One of the best known and most enduring marketing concepts is the product life cycle.1 Products are born, their sales grow, they reach maturity, they go into decline, and they ultimately die. If products have life cycles, so too do the industries that produce them. The industry life cycle is the supply-side equivalent of the product life cycle. To the extent that an industry produces multiple generations of a product, the industry life cycle is likely to be of longer duration than that of a single product. The life cycle comprises four phases: introduction (or emergence), growth, maturity, and decline
Before we examine the features of each of these stages, let us examine the forces that are driving industry evolution.
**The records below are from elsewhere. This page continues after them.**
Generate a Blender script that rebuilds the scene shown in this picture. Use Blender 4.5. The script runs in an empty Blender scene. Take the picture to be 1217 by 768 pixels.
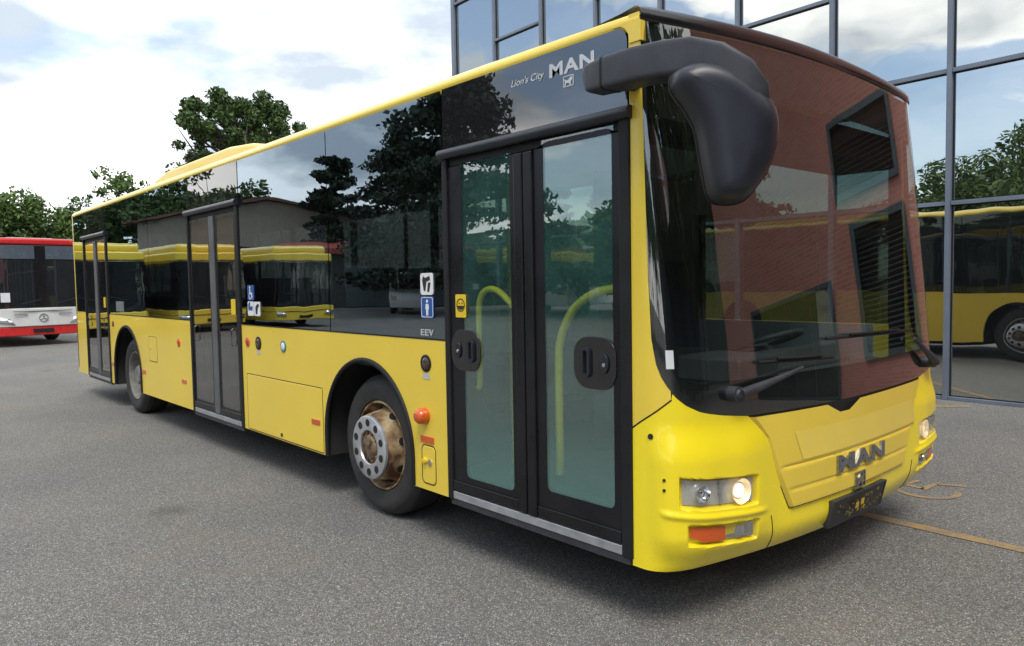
import bpy, bmesh, math, random
import numpy as np
from mathutils import Vector, Matrix
PI = math.pi
R = math.radians
SC = bpy.context.scene
COL = SC.collection

# ------------------------------------------------------------------ camera, sky, sun, exposure
cam = bpy.data.cameras.new('camera')
cam_o = bpy.data.objects.new('camera', cam); COL.objects.link(cam_o); SC.camera = cam_o
cam.sensor_fit = 'HORIZONTAL'; cam.sensor_width = 36.0
cam.lens = 892.546 * 36.0 / 1217.0
cam.clip_start = 0.05; cam.clip_end = 2000
_yaw, _pitch, _roll = 2.4208, -0.0542, -0.0171
_f = Vector((math.cos(_pitch) * math.cos(_yaw), math.cos(_pitch) * math.sin(_yaw), math.sin(_pitch)))
_r = Vector((math.sin(_yaw), -math.cos(_yaw), 0)); _u = _r.cross(_f)
_r2 = _r * math.cos(_roll) + _u * math.sin(_roll); _u2 = -_r * math.sin(_roll) + _u * math.cos(_roll)
mt = Matrix((_r2, _u2, -_f)).transposed().to_4x4(); mt.translation = (1.7245, -3.8281, 1.5783)
cam_o.matrix_world = mt

CUM = (2.0, 15.0, 7.0)
SUN_AZ, SUN_EL = R(128), R(58)          # azimuth clockwise from +Y
w = bpy.data.worlds.new('World'); SC.world = w; w.use_nodes = True
nt = w.node_tree; nt.nodes.clear()
def wn(t, **k):
    n = nt.nodes.new(t)
    for a, b in k.items(): setattr(n, a, b)
    return n
wl = nt.links.new
sky = wn('ShaderNodeTexSky', sky_type='NISHITA'); sky.sun_disc = False
sky.sun_elevation = SUN_EL; sky.sun_rotation = SUN_AZ; sky.air_density = 1.0; sky.dust_density = 1.0; sky.ozone_density = 1.6
tc = wn('ShaderNodeTexCoord'); sep = wn('ShaderNodeSeparateXYZ'); wl(tc.outputs['Generated'], sep.inputs[0])
za = wn('ShaderNodeMath', operation='ADD'); wl(sep.outputs[2], za.inputs[0]); za.inputs[1].default_value = 0.16
zm = wn('ShaderNodeMath', operation='MAXIMUM'); wl(za.outputs[0], zm.inputs[0]); zm.inputs[1].default_value = 0.05
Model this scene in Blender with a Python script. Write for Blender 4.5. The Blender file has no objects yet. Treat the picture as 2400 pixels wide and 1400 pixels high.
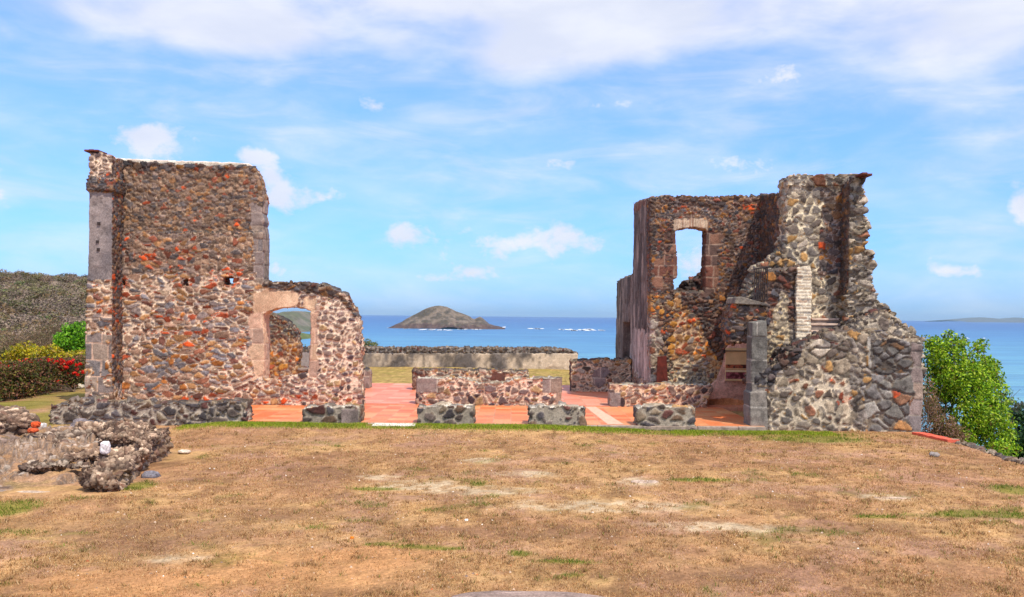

Two factors are fundamental: demand growth and the production and diffusion of knowledge.
DEMAND GROWTH
The life cycle and the stages within it are defined primarily by changes in an industry's growth rate over time. The characteristic profile is an S-shaped growth curve.
In the introduction stage, sales are small and the rate of market penetration is low because the industry's products are little known and customers are few.
The growth stage is characterized by accelerating market penetration as technical improvements and increased efficiency open up the mass market. Increasing market saturation causes the onset of the maturity stage. Once saturation is reached, demand is wholly for replacement. Finally, as the industry becomes challenged by new industries that produce technologically superior substitute products, the industry enters its decline stage.